> EXERCISE:
From the first line of the data below, repeat each line exactly until you reach the line with "mb.build('chain_link', M_RUSTY, ch, smooth=True)"; include that line too.

> DATASET CONTENT:
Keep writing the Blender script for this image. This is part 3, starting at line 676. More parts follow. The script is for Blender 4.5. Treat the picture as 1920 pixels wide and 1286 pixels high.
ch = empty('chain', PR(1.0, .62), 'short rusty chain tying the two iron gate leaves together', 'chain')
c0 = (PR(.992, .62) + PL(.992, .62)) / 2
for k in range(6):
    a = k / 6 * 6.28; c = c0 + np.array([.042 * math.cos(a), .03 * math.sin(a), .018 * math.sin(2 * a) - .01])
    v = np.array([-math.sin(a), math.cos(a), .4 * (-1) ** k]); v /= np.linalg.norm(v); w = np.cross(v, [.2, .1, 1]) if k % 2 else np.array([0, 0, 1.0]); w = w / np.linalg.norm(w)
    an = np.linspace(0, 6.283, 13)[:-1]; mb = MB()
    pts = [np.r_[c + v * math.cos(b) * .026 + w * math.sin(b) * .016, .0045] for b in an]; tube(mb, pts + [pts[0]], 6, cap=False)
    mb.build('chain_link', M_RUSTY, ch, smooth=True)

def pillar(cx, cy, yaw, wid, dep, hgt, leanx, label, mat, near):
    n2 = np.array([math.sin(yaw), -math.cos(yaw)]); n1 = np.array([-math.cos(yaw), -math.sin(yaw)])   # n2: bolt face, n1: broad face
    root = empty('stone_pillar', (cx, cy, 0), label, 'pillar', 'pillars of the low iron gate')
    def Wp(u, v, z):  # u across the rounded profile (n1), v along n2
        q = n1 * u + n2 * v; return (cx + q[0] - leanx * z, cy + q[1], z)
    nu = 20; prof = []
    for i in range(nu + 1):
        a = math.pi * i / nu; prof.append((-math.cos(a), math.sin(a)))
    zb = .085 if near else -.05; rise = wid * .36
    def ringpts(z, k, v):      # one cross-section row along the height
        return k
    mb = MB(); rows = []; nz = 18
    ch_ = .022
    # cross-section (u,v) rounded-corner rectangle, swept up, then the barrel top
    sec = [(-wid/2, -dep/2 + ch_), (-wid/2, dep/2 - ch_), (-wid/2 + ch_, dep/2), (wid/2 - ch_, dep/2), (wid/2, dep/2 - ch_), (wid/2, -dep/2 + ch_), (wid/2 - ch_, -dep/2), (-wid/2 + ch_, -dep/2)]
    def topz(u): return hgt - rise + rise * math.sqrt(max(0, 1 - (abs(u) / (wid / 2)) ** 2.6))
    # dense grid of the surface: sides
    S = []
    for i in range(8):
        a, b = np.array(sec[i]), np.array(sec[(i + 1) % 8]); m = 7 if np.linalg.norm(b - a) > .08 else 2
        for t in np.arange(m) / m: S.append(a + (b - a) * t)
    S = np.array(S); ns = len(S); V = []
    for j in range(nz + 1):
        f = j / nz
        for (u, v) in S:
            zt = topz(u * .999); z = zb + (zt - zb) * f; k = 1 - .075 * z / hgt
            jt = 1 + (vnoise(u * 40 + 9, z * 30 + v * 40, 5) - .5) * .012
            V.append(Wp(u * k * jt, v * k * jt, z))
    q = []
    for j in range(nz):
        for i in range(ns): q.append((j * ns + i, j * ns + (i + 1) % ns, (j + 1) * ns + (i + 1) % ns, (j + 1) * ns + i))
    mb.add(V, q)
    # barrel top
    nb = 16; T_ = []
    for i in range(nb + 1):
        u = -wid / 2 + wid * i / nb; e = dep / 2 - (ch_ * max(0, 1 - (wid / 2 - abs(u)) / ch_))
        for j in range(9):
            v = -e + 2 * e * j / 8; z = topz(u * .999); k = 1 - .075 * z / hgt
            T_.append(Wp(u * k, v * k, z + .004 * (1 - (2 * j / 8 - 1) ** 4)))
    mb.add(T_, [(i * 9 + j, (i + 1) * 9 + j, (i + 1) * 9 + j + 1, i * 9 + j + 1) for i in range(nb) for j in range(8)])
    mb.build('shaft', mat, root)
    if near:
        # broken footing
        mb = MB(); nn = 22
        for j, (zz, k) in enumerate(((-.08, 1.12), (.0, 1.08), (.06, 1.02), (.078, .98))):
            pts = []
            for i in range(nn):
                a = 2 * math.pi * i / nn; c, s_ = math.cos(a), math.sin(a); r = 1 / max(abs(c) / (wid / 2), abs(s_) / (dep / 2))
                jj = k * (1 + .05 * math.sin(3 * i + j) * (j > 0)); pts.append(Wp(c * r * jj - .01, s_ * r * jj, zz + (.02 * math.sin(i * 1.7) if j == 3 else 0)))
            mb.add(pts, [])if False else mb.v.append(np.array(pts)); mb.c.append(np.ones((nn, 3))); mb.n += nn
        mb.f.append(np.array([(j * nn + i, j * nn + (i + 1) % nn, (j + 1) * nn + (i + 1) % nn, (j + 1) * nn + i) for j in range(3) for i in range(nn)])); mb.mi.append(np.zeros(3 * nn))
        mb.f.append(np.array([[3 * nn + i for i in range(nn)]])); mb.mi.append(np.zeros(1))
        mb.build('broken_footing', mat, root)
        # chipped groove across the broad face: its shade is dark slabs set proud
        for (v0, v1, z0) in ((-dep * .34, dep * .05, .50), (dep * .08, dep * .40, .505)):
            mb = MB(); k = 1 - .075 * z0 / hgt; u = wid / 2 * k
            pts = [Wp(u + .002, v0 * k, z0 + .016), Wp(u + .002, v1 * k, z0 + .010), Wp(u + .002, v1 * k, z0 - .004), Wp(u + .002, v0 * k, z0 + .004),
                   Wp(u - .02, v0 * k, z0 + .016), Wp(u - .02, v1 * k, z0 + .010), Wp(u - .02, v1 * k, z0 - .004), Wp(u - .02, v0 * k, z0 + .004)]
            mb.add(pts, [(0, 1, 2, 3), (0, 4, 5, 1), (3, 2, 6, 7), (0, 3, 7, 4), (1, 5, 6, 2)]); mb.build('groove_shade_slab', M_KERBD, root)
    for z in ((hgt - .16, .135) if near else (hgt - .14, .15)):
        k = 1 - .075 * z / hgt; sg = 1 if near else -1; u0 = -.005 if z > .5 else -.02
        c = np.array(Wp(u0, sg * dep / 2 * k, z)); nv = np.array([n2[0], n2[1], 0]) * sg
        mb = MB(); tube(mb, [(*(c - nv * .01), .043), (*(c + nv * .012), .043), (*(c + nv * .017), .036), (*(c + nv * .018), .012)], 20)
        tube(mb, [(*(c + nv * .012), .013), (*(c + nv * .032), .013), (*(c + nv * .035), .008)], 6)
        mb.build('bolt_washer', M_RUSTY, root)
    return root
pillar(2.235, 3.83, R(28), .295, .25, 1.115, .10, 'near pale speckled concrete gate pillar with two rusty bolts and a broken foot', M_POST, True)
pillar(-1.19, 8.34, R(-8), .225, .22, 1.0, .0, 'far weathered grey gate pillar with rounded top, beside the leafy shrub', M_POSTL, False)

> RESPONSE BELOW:
Keep writing the Blender script for this image. This is part 3, starting at line 676. More parts follow. The script is for Blender 4.5. Treat the picture as 1920 pixels wide and 1286 pixels high.
ch = empty('chain', PR(1.0, .62), 'short rusty chain tying the two iron gate leaves together', 'chain')
c0 = (PR(.992, .62) + PL(.992, .62)) / 2
for k in range(6):
    a = k / 6 * 6.28; c = c0 + np.array([.042 * math.cos(a), .03 * math.sin(a), .018 * math.sin(2 * a) - .01])
    v = np.array([-math.sin(a), math.cos(a), .4 * (-1) ** k]); v /= np.linalg.norm(v); w = np.cross(v, [.2, .1, 1]) if k % 2 else np.array([0, 0, 1.0]); w = w / np.linalg.norm(w)
    an = np.linspace(0, 6.283, 13)[:-1]; mb = MB()
    pts = [np.r_[c + v * math.cos(b) * .026 + w * math.sin(b) * .016, .0045] for b in an]; tube(mb, pts + [pts[0]], 6, cap=False)
    mb.build('chain_link', M_RUSTY, ch, smooth=True)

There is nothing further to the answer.